Data segment —
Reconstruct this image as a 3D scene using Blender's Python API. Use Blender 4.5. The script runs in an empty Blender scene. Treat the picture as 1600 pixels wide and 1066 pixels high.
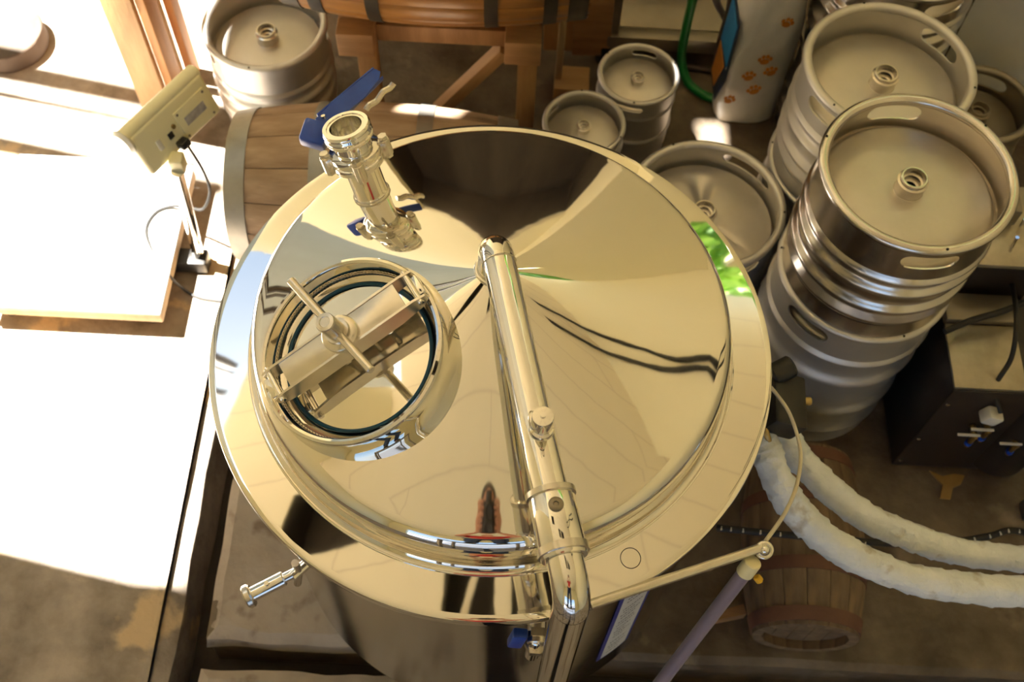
import bpy, bmesh, math, random
from math import sin, cos, pi, radians, sqrt, atan2, tan
from mathutils import Vector, Matrix, noise
random.seed(7)
V = Vector
SC = bpy.context.scene
COL = SC.collection

# ------------------------------------------------------------------ camera
CAMZ = 2.76
FPX = 1743.19
PITCH, ROLL = radians(61.2415), radians(2.918)
_F = V((0, cos(PITCH), -sin(PITCH))); _U0 = V((0, sin(PITCH), cos(PITCH))); _R0 = V((1, 0, 0))
_R = cos(ROLL) * _R0 + sin(ROLL) * _U0
_U = -sin(ROLL) * _R0 + cos(ROLL) * _U0
cam_d = bpy.data.cameras.new('camera'); cam = bpy.data.objects.new('camera', cam_d); COL.objects.link(cam)
cam_d.sensor_width = 36; cam_d.lens = 36 * FPX / 1600
cam_d.clip_start = 0.05; cam_d.clip_end = 200
m = Matrix((_R, _U, -_F)).transposed().to_4x4(); m.translation = V((0, 0, CAMZ)); cam.matrix_world = m
cam_d.dof.use_dof = True; cam_d.dof.focus_distance = 1.72; cam_d.dof.aperture_fstop = 5.6
SC.camera = cam

# ------------------------------------------------------------------ light
W = bpy.data.worlds.new('sky'); SC.world = W; W.use_nodes = True
nt = W.node_tree; bgn = nt.nodes['Background']
sky = nt.nodes.new('ShaderNodeTexSky'); sky.sky_type = 'HOSEK_WILKIE'
SUN_AZ = V((1, -0.18, 0)).normalized(); SUN_EL = radians(70)
SUN_DIR = (SUN_AZ * cos(SUN_EL) + V((0, 0, -sin(SUN_EL)))).normalized()
sky.sun_direction = -SUN_DIR; sky.turbidity = 6.0
nt.links.new(sky.outputs[0], bgn.inputs[0]); bgn.inputs[1].default_value = 2.2
sd = bpy.data.lights.new('sun', 'SUN'); sd.energy = 20; sd.angle = radians(0.6); sd.color = (1, .95, .86)
so = bpy.data.objects.new('sun', sd); COL.objects.link(so)
so.rotation_euler = SUN_DIR.to_track_quat('-Z', 'Y').to_euler(); so.location = (-8, 3, 8)

SC.view_settings.view_transform = 'Standard'; SC.view_settings.look = 'None'
SC.view_settings.gamma = 1; SC.view_settings.use_curve_mapping = False
SC.view_settings.exposure = 1.62
SC.cycles.max_bounces = 9; SC.cycles.diffuse_bounces = 5; SC.cycles.glossy_bounces = 7
SC.cycles.caustics_reflective = False; SC.cycles.caustics_refractive = False
SC.cycles.sample_clamp_indirect = 8

def at(px, py, z):
    """world point at height z under a photograph pixel (1600x1066 frame)"""
    d = (px - 800) / FPX * _R - (py - 533) / FPX * _U + _F
    return V((0, 0, CAMZ)) + d * ((z - CAMZ) / d.z)

# ------------------------------------------------------------------ materials
def mat(name, col, col2=None, scale=6, rough=.5, metal=0, bump=0, bscale=60, stretch=(1, 1, 1), detail=5, rough2=None, col3=None, c3scale=2, c3lo=.5, c3hi=.65, aniso=0):
    M = bpy.data.materials.new(name); M.use_nodes = True
    n = M.node_tree.nodes; l = M.node_tree.links; p = n['Principled BSDF']
    p.inputs['Base Color'].default_value = (*col, 1); p.inputs['Roughness'].default_value = rough; p.inputs['Metallic'].default_value = metal
    if col2 or bump or rough2 is not None or col3:
        tc = n.new('ShaderNodeTexCoord'); mp = n.new('ShaderNodeMapping'); mp.inputs['Scale'].default_value = stretch
        l.new(tc.outputs['Object'], mp.inputs[0])
        nz = n.new('ShaderNodeTexNoise'); nz.inputs['Scale'].default_value = scale; nz.inputs['Detail'].default_value = detail; nz.inputs['Roughness'].default_value = .6
        l.new(mp.outputs[0], nz.inputs['Vector'])
        if col2:
            cr = n.new('ShaderNodeValToRGB'); cr.color_ramp.elements[0].position = .32; cr.color_ramp.elements[1].position = .68
            cr.color_ramp.elements[0].color = (*col, 1); cr.color_ramp.elements[1].color = (*col2, 1)
            l.new(nz.outputs[0], cr.inputs[0]); out = cr.outputs[0]
            if col3:
                n3 = n.new('ShaderNodeTexNoise'); n3.inputs['Scale'].default_value = c3scale; n3.inputs['Detail'].default_value = 6
                l.new(mp.outputs[0], n3.inputs['Vector'])
                r3 = n.new('ShaderNodeMapRange'); r3.inputs[1].default_value = c3lo; r3.inputs[2].default_value = c3hi
                l.new(n3.outputs[0], r3.inputs[0])
                mx = n.new('ShaderNodeMix'); mx.data_type = 'RGBA'
                l.new(r3.outputs[0], mx.inputs[0]); l.new(out, mx.inputs[6]); mx.inputs[7].default_value = (*col3, 1); out = mx.outputs[2]
            l.new(out, p.inputs['Base Color'])
        if rough2 is not None:
            r2 = n.new('ShaderNodeMapRange'); r2.inputs[3].default_value = rough; r2.inputs[4].default_value = rough2
            l.new(nz.outputs[0], r2.inputs[0]); l.new(r2.outputs[0], p.inputs['Roughness'])
        if bump:
            nb = n.new('ShaderNodeTexNoise'); nb.inputs['Scale'].default_value = bscale; nb.inputs['Detail'].default_value = 4
            l.new(mp.outputs[0], nb.inputs['Vector'])
            bp = n.new('ShaderNodeBump'); bp.inputs['Strength'].default_value = 1; bp.inputs['Distance'].default_value = bump
            l.new(nb.outputs[0], bp.inputs['Height']); l.new(bp.outputs[0], p.inputs['Normal'])
    return M

M = {}
M['lid'] = mat('polished_lid_steel', (.82, .79, .72), rough=.02, metal=1, bump=.0008, bscale=2.8, scale=3, rough2=.05)
M['chrome'] = mat('polished_steel', (.83, .81, .76), rough=.05, metal=1)
M['body'] = mat('tank_wall_steel', (.62, .60, .56), rough=.10, metal=1, rough2=.22, scale=5, bump=.001, bscale=5)
M['satin'] = mat('satin_steel', (.66, .62, .55), (.74, .70, .63), scale=30, rough=.24, metal=1)
M['keg'] = mat('matt_keg_steel', (.62, .60, .57), (.68, .66, .63), scale=7, rough=.55, metal=.85, rough2=.42)
M['keghead'] = mat('keg_head_steel', (.60, .56, .50), (.67, .63, .57), scale=9, rough=.45, metal=1, col3=(.46, .41, .35), c3scale=5, c3lo=.58, c3hi=.8)
M['kegshiny'] = mat('bright_keg_steel', (.66, .62, .57), (.74, .70, .65), scale=8, rough=.16, metal=1, rough2=.30, bump=.0006, bscale=18)
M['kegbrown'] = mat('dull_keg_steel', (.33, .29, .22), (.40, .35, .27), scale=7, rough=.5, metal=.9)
M['hole'] = mat('dark_hole', (.01, .009, .008), rough=.8)
M['concrete'] = mat('worn_concrete', (.20, .16, .125), (.44, .37, .305), scale=8, rough=.8, bump=.008, bscale=18, detail=10, col3=(.60, .45, .28), c3scale=5, c3lo=.575, c3hi=.63, rough2=.55)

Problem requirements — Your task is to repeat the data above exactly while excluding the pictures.

Worked answer —
Reconstruct this image as a 3D scene using Blender's Python API. Use Blender 4.5. The script runs in an empty Blender scene. Treat the picture as 1600 pixels wide and 1066 pixels high.
import bpy, bmesh, math, random
from math import sin, cos, pi, radians, sqrt, atan2, tan
from mathutils import Vector, Matrix, noise
random.seed(7)
V = Vector
SC = bpy.context.scene
COL = SC.collection

# ------------------------------------------------------------------ camera
CAMZ = 2.76
FPX = 1743.19
PITCH, ROLL = radians(61.2415), radians(2.918)
_F = V((0, cos(PITCH), -sin(PITCH))); _U0 = V((0, sin(PITCH), cos(PITCH))); _R0 = V((1, 0, 0))
_R = cos(ROLL) * _R0 + sin(ROLL) * _U0
_U = -sin(ROLL) * _R0 + cos(ROLL) * _U0
cam_d = bpy.data.cameras.new('camera'); cam = bpy.data.objects.new('camera', cam_d); COL.objects.link(cam)
cam_d.sensor_width = 36; cam_d.lens = 36 * FPX / 1600
cam_d.clip_start = 0.05; cam_d.clip_end = 200
m = Matrix((_R, _U, -_F)).transposed().to_4x4(); m.translation = V((0, 0, CAMZ)); cam.matrix_world = m
cam_d.dof.use_dof = True; cam_d.dof.focus_distance = 1.72; cam_d.dof.aperture_fstop = 5.6
SC.camera = cam

# ------------------------------------------------------------------ light
W = bpy.data.worlds.new('sky'); SC.world = W; W.use_nodes = True
nt = W.node_tree; bgn = nt.nodes['Background']
sky = nt.nodes.new('ShaderNodeTexSky'); sky.sky_type = 'HOSEK_WILKIE'
SUN_AZ = V((1, -0.18, 0)).normalized(); SUN_EL = radians(70)
SUN_DIR = (SUN_AZ * cos(SUN_EL) + V((0, 0, -sin(SUN_EL)))).normalized()
sky.sun_direction = -SUN_DIR; sky.turbidity = 6.0
nt.links.new(sky.outputs[0], bgn.inputs[0]); bgn.inputs[1].default_value = 2.2
sd = bpy.data.lights.new('sun', 'SUN'); sd.energy = 20; sd.angle = radians(0.6); sd.color = (1, .95, .86)
so = bpy.data.objects.new('sun', sd); COL.objects.link(so)
so.rotation_euler = SUN_DIR.to_track_quat('-Z', 'Y').to_euler(); so.location = (-8, 3, 8)

SC.view_settings.view_transform = 'Standard'; SC.view_settings.look = 'None'
SC.view_settings.gamma = 1; SC.view_settings.use_curve_mapping = False
SC.view_settings.exposure = 1.62
SC.cycles.max_bounces = 9; SC.cycles.diffuse_bounces = 5; SC.cycles.glossy_bounces = 7
SC.cycles.caustics_reflective = False; SC.cycles.caustics_refractive = False
SC.cycles.sample_clamp_indirect = 8

def at(px, py, z):
    """world point at height z under a photograph pixel (1600x1066 frame)"""
    d = (px - 800) / FPX * _R - (py - 533) / FPX * _U + _F
    return V((0, 0, CAMZ)) + d * ((z - CAMZ) / d.z)

# ------------------------------------------------------------------ materials
def mat(name, col, col2=None, scale=6, rough=.5, metal=0, bump=0, bscale=60, stretch=(1, 1, 1), detail=5, rough2=None, col3=None, c3scale=2, c3lo=.5, c3hi=.65, aniso=0):
    M = bpy.data.materials.new(name); M.use_nodes = True
    n = M.node_tree.nodes; l = M.node_tree.links; p = n['Principled BSDF']
    p.inputs['Base Color'].default_value = (*col, 1); p.inputs['Roughness'].default_value = rough; p.inputs['Metallic'].default_value = metal
    if col2 or bump or rough2 is not None or col3:
        tc = n.new('ShaderNodeTexCoord'); mp = n.new('ShaderNodeMapping'); mp.inputs['Scale'].default_value = stretch
        l.new(tc.outputs['Object'], mp.inputs[0])
        nz = n.new('ShaderNodeTexNoise'); nz.inputs['Scale'].default_value = scale; nz.inputs['Detail'].default_value = detail; nz.inputs['Roughness'].default_value = .6
        l.new(mp.outputs[0], nz.inputs['Vector'])
        if col2:
            cr = n.new('ShaderNodeValToRGB'); cr.color_ramp.elements[0].position = .32; cr.color_ramp.elements[1].position = .68
            cr.color_ramp.elements[0].color = (*col, 1); cr.color_ramp.elements[1].color = (*col2, 1)
            l.new(nz.outputs[0], cr.inputs[0]); out = cr.outputs[0]
            if col3:
                n3 = n.new('ShaderNodeTexNoise'); n3.inputs['Scale'].default_value = c3scale; n3.inputs['Detail'].default_value = 6
                l.new(mp.outputs[0], n3.inputs['Vector'])
                r3 = n.new('ShaderNodeMapRange'); r3.inputs[1].default_value = c3lo; r3.inputs[2].default_value = c3hi
                l.new(n3.outputs[0], r3.inputs[0])
                mx = n.new('ShaderNodeMix'); mx.data_type = 'RGBA'
                l.new(r3.outputs[0], mx.inputs[0]); l.new(out, mx.inputs[6]); mx.inputs[7].default_value = (*col3, 1); out = mx.outputs[2]
            l.new(out, p.inputs['Base Color'])
        if rough2 is not None:
            r2 = n.new('ShaderNodeMapRange'); r2.inputs[3].default_value = rough; r2.inputs[4].default_value = rough2
            l.new(nz.outputs[0], r2.inputs[0]); l.new(r2.outputs[0], p.inputs['Roughness'])
        if bump:
            nb = n.new('ShaderNodeTexNoise'); nb.inputs['Scale'].default_value = bscale; nb.inputs['Detail'].default_value = 4
            l.new(mp.outputs[0], nb.inputs['Vector'])
            bp = n.new('ShaderNodeBump'); bp.inputs['Strength'].default_value = 1; bp.inputs['Distance'].default_value = bump
            l.new(nb.outputs[0], bp.inputs['Height']); l.new(bp.outputs[0], p.inputs['Normal'])
    return M

M = {}
M['lid'] = mat('polished_lid_steel', (.82, .79, .72), rough=.02, metal=1, bump=.0008, bscale=2.8, scale=3, rough2=.05)
M['chrome'] = mat('polished_steel', (.83, .81, .76), rough=.05, metal=1)
M['body'] = mat('tank_wall_steel', (.62, .60, .56), rough=.10, metal=1, rough2=.22, scale=5, bump=.001, bscale=5)
M['satin'] = mat('satin_steel', (.66, .62, .55), (.74, .70, .63), scale=30, rough=.24, metal=1)
M['keg'] = mat('matt_keg_steel', (.62, .60, .57), (.68, .66, .63), scale=7, rough=.55, metal=.85, rough2=.42)
M['keghead'] = mat('keg_head_steel', (.60, .56, .50), (.67, .63, .57), scale=9, rough=.45, metal=1, col3=(.46, .41, .35), c3scale=5, c3lo=.58, c3hi=.8)
M['kegshiny'] = mat('bright_keg_steel', (.66, .62, .57), (.74, .70, .65), scale=8, rough=.16, metal=1, rough2=.30, bump=.0006, bscale=18)
M['kegbrown'] = mat('dull_keg_steel', (.33, .29, .22), (.40, .35, .27), scale=7, rough=.5, metal=.9)
M['hole'] = mat('dark_hole', (.01, .009, .008), rough=.8)
M['concrete'] = mat('worn_concrete', (.20, .16, .125), (.44, .37, .305), scale=8, rough=.8, bump=.008, bscale=18, detail=10, col3=(.60, .45, .28), c3scale=5, c3lo=.575, c3hi=.63, rough2=.55)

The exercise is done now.